GIVEN EXERCISE: Only the pictures are omitted; repeat all other data exactly.

AVAILABLE DATA:
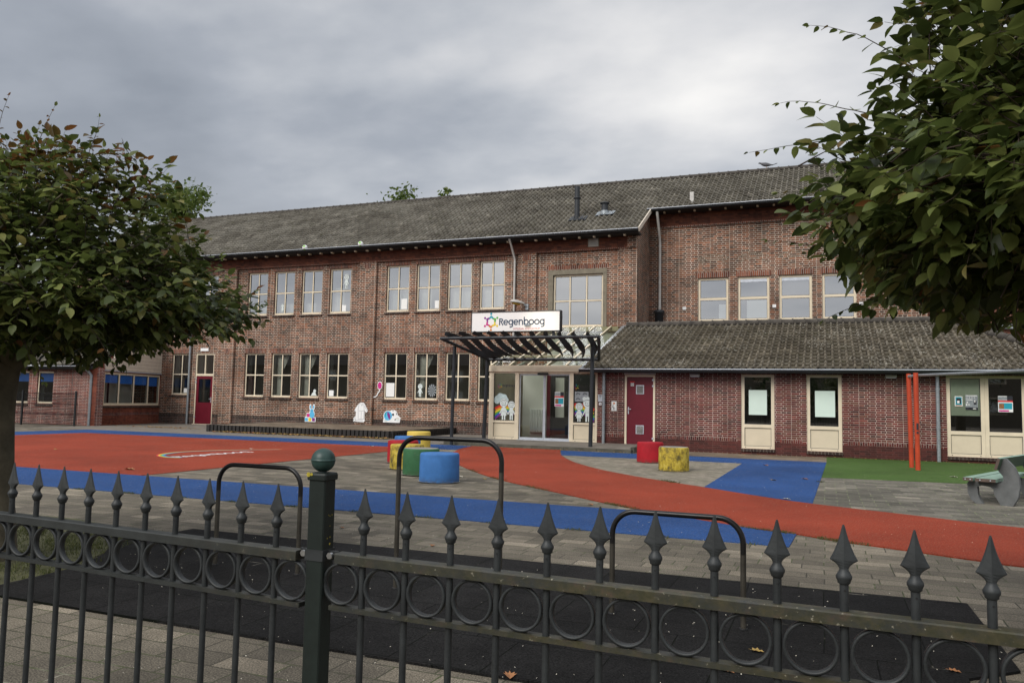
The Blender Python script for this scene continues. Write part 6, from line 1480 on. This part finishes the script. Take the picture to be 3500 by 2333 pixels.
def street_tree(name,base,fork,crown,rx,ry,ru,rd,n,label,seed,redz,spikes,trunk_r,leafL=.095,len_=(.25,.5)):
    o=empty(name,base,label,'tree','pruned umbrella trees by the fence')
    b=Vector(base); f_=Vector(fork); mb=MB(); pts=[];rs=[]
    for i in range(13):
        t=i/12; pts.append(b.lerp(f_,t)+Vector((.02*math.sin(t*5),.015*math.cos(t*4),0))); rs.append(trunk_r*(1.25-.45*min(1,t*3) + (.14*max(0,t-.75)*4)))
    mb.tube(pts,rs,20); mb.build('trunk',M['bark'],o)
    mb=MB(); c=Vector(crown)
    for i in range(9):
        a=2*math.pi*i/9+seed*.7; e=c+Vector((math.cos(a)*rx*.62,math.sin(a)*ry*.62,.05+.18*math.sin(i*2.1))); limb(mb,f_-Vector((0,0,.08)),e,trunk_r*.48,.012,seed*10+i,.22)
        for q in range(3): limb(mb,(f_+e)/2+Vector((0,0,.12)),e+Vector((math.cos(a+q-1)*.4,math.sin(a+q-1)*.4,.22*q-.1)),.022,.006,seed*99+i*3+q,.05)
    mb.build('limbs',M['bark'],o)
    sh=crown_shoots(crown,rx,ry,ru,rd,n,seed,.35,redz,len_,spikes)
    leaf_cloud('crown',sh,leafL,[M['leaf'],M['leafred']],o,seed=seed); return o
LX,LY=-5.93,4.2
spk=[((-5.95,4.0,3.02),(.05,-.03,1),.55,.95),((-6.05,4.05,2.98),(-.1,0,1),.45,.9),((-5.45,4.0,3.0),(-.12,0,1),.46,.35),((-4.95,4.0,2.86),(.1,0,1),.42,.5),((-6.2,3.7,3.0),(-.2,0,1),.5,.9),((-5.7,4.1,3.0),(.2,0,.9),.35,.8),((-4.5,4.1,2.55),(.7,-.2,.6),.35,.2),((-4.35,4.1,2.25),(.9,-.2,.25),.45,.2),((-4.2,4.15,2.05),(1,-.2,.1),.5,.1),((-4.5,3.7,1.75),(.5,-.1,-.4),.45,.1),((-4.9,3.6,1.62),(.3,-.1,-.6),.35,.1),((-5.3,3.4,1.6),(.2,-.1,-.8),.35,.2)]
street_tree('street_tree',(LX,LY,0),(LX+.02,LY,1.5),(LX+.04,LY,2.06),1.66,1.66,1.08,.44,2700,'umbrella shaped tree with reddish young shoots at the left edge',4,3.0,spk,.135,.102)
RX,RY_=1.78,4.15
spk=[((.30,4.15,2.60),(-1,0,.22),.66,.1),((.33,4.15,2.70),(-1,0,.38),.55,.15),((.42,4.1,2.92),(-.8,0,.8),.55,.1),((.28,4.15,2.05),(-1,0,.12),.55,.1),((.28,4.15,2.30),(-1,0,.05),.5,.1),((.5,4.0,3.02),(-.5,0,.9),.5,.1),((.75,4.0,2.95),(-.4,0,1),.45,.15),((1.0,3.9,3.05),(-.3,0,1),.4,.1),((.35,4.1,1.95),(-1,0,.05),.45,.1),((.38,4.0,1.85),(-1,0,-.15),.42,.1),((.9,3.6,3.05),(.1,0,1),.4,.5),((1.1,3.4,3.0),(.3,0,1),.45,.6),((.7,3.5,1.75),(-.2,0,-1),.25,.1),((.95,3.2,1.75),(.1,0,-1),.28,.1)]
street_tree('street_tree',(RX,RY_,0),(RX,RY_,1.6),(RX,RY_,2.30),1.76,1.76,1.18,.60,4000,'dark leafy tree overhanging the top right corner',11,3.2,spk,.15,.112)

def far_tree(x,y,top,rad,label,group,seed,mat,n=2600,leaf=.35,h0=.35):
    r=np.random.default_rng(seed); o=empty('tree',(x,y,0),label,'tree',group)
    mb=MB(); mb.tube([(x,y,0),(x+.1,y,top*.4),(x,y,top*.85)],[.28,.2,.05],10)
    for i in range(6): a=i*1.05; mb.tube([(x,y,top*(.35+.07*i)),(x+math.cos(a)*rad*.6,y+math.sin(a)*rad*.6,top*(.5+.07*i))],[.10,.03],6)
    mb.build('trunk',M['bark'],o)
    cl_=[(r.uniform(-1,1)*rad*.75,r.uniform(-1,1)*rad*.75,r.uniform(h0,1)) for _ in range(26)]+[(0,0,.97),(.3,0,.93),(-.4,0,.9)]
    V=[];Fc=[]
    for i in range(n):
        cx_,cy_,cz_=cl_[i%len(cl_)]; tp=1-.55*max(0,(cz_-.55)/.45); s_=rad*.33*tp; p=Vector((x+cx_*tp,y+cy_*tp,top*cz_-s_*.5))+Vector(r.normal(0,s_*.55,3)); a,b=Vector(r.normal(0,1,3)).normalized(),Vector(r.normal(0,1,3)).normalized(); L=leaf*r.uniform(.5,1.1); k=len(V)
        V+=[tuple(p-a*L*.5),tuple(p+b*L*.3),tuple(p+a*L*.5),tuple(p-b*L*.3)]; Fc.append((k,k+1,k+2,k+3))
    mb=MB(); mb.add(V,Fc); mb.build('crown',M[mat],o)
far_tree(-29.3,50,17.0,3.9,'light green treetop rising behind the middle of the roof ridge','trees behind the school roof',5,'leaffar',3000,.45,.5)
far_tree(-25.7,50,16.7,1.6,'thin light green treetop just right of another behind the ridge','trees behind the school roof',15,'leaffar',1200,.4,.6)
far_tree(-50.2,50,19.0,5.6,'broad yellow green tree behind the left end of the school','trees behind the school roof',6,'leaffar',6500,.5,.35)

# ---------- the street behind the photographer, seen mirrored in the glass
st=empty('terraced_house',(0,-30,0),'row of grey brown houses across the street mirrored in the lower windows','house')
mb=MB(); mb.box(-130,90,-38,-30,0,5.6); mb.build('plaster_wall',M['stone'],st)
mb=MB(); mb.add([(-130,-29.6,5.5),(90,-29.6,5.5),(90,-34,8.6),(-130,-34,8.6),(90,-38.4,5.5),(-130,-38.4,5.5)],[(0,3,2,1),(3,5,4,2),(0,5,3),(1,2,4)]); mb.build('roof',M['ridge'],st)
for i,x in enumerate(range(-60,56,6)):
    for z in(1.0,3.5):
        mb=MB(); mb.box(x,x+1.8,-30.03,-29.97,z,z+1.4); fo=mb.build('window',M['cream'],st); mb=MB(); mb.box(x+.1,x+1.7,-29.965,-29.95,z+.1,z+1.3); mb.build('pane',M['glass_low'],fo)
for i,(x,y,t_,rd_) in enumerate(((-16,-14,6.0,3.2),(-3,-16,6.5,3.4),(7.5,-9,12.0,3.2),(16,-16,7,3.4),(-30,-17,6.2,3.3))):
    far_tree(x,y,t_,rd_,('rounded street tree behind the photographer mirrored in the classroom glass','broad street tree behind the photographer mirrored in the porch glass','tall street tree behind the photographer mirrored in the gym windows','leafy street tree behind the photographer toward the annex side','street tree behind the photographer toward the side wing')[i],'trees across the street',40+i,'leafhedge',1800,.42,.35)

SOLUTION TO THIS EXERCISE:
The Blender Python script for this scene continues. Write part 6, from line 1480 on. This part finishes the script. Take the picture to be 3500 by 2333 pixels.
def street_tree(name,base,fork,crown,rx,ry,ru,rd,n,label,seed,redz,spikes,trunk_r,leafL=.095,len_=(.25,.5)):
    o=empty(name,base,label,'tree','pruned umbrella trees by the fence')
    b=Vector(base); f_=Vector(fork); mb=MB(); pts=[];rs=[]
    for i in range(13):
        t=i/12; pts.append(b.lerp(f_,t)+Vector((.02*math.sin(t*5),.015*math.cos(t*4),0))); rs.append(trunk_r*(1.25-.45*min(1,t*3) + (.14*max(0,t-.75)*4)))
    mb.tube(pts,rs,20); mb.build('trunk',M['bark'],o)
    mb=MB(); c=Vector(crown)
    for i in range(9):
        a=2*math.pi*i/9+seed*.7; e=c+Vector((math.cos(a)*rx*.62,math.sin(a)*ry*.62,.05+.18*math.sin(i*2.1))); limb(mb,f_-Vector((0,0,.08)),e,trunk_r*.48,.012,seed*10+i,.22)
        for q in range(3): limb(mb,(f_+e)/2+Vector((0,0,.12)),e+Vector((math.cos(a+q-1)*.4,math.sin(a+q-1)*.4,.22*q-.1)),.022,.006,seed*99+i*3+q,.05)
    mb.build('limbs',M['bark'],o)
    sh=crown_shoots(crown,rx,ry,ru,rd,n,seed,.35,redz,len_,spikes)
    leaf_cloud('crown',sh,leafL,[M['leaf'],M['leafred']],o,seed=seed); return o
LX,LY=-5.93,4.2
spk=[((-5.95,4.0,3.02),(.05,-.03,1),.55,.95),((-6.05,4.05,2.98),(-.1,0,1),.45,.9),((-5.45,4.0,3.0),(-.12,0,1),.46,.35),((-4.95,4.0,2.86),(.1,0,1),.42,.5),((-6.2,3.7,3.0),(-.2,0,1),.5,.9),((-5.7,4.1,3.0),(.2,0,.9),.35,.8),((-4.5,4.1,2.55),(.7,-.2,.6),.35,.2),((-4.35,4.1,2.25),(.9,-.2,.25),.45,.2),((-4.2,4.15,2.05),(1,-.2,.1),.5,.1),((-4.5,3.7,1.75),(.5,-.1,-.4),.45,.1),((-4.9,3.6,1.62),(.3,-.1,-.6),.35,.1),((-5.3,3.4,1.6),(.2,-.1,-.8),.35,.2)]
street_tree('street_tree',(LX,LY,0),(LX+.02,LY,1.5),(LX+.04,LY,2.06),1.66,1.66,1.08,.44,2700,'umbrella shaped tree with reddish young shoots at the left edge',4,3.0,spk,.135,.102)
RX,RY_=1.78,4.15
spk=[((.30,4.15,2.60),(-1,0,.22),.66,.1),((.33,4.15,2.70),(-1,0,.38),.55,.15),((.42,4.1,2.92),(-.8,0,.8),.55,.1),((.28,4.15,2.05),(-1,0,.12),.55,.1),((.28,4.15,2.30),(-1,0,.05),.5,.1),((.5,4.0,3.02),(-.5,0,.9),.5,.1),((.75,4.0,2.95),(-.4,0,1),.45,.15),((1.0,3.9,3.05),(-.3,0,1),.4,.1),((.35,4.1,1.95),(-1,0,.05),.45,.1),((.38,4.0,1.85),(-1,0,-.15),.42,.1),((.9,3.6,3.05),(.1,0,1),.4,.5),((1.1,3.4,3.0),(.3,0,1),.45,.6),((.7,3.5,1.75),(-.2,0,-1),.25,.1),((.95,3.2,1.75),(.1,0,-1),.28,.1)]
street_tree('street_tree',(RX,RY_,0),(RX,RY_,1.6),(RX,RY_,2.30),1.76,1.76,1.18,.60,4000,'dark leafy tree overhanging the top right corner',11,3.2,spk,.15,.112)

def far_tree(x,y,top,rad,label,group,seed,mat,n=2600,leaf=.35,h0=.35):
    r=np.random.default_rng(seed); o=empty('tree',(x,y,0),label,'tree',group)
    mb=MB(); mb.tube([(x,y,0),(x+.1,y,top*.4),(x,y,top*.85)],[.28,.2,.05],10)
    for i in range(6): a=i*1.05; mb.tube([(x,y,top*(.35+.07*i)),(x+math.cos(a)*rad*.6,y+math.sin(a)*rad*.6,top*(.5+.07*i))],[.10,.03],6)
    mb.build('trunk',M['bark'],o)
    cl_=[(r.uniform(-1,1)*rad*.75,r.uniform(-1,1)*rad*.75,r.uniform(h0,1)) for _ in range(26)]+[(0,0,.97),(.3,0,.93),(-.4,0,.9)]
    V=[];Fc=[]
    for i in range(n):
        cx_,cy_,cz_=cl_[i%len(cl_)]; tp=1-.55*max(0,(cz_-.55)/.45); s_=rad*.33*tp; p=Vector((x+cx_*tp,y+cy_*tp,top*cz_-s_*.5))+Vector(r.normal(0,s_*.55,3)); a,b=Vector(r.normal(0,1,3)).normalized(),Vector(r.normal(0,1,3)).normalized(); L=leaf*r.uniform(.5,1.1); k=len(V)
        V+=[tuple(p-a*L*.5),tuple(p+b*L*.3),tuple(p+a*L*.5),tuple(p-b*L*.3)]; Fc.append((k,k+1,k+2,k+3))
    mb=MB(); mb.add(V,Fc); mb.build('crown',M[mat],o)
far_tree(-29.3,50,17.0,3.9,'light green treetop rising behind the middle of the roof ridge','trees behind the school roof',5,'leaffar',3000,.45,.5)
far_tree(-25.7,50,16.7,1.6,'thin light green treetop just right of another behind the ridge','trees behind the school roof',15,'leaffar',1200,.4,.6)
far_tree(-50.2,50,19.0,5.6,'broad yellow green tree behind the left end of the school','trees behind the school roof',6,'leaffar',6500,.5,.35)

# ---------- the street behind the photographer, seen mirrored in the glass
st=empty('terraced_house',(0,-30,0),'row of grey brown houses across the street mirrored in the lower windows','house')
mb=MB(); mb.box(-130,90,-38,-30,0,5.6); mb.build('plaster_wall',M['stone'],st)
mb=MB(); mb.add([(-130,-29.6,5.5),(90,-29.6,5.5),(90,-34,8.6),(-130,-34,8.6),(90,-38.4,5.5),(-130,-38.4,5.5)],[(0,3,2,1),(3,5,4,2),(0,5,3),(1,2,4)]); mb.build('roof',M['ridge'],st)
for i,x in enumerate(range(-60,56,6)):
    for z in(1.0,3.5):
        mb=MB(); mb.box(x,x+1.8,-30.03,-29.97,z,z+1.4); fo=mb.build('window',M['cream'],st); mb=MB(); mb.box(x+.1,x+1.7,-29.965,-29.95,z+.1,z+1.3); mb.build('pane',M['glass_low'],fo)
for i,(x,y,t_,rd_) in enumerate(((-16,-14,6.0,3.2),(-3,-16,6.5,3.4),(7.5,-9,12.0,3.2),(16,-16,7,3.4),(-30,-17,6.2,3.3))):
    far_tree(x,y,t_,rd_,('rounded street tree behind the photographer mirrored in the classroom glass','broad street tree behind the photographer mirrored in the porch glass','tall street tree behind the photographer mirrored in the gym windows','leafy street tree behind the photographer toward the annex side','street tree behind the photographer toward the side wing')[i],'trees across the street',40+i,'leafhedge',1800,.42,.35)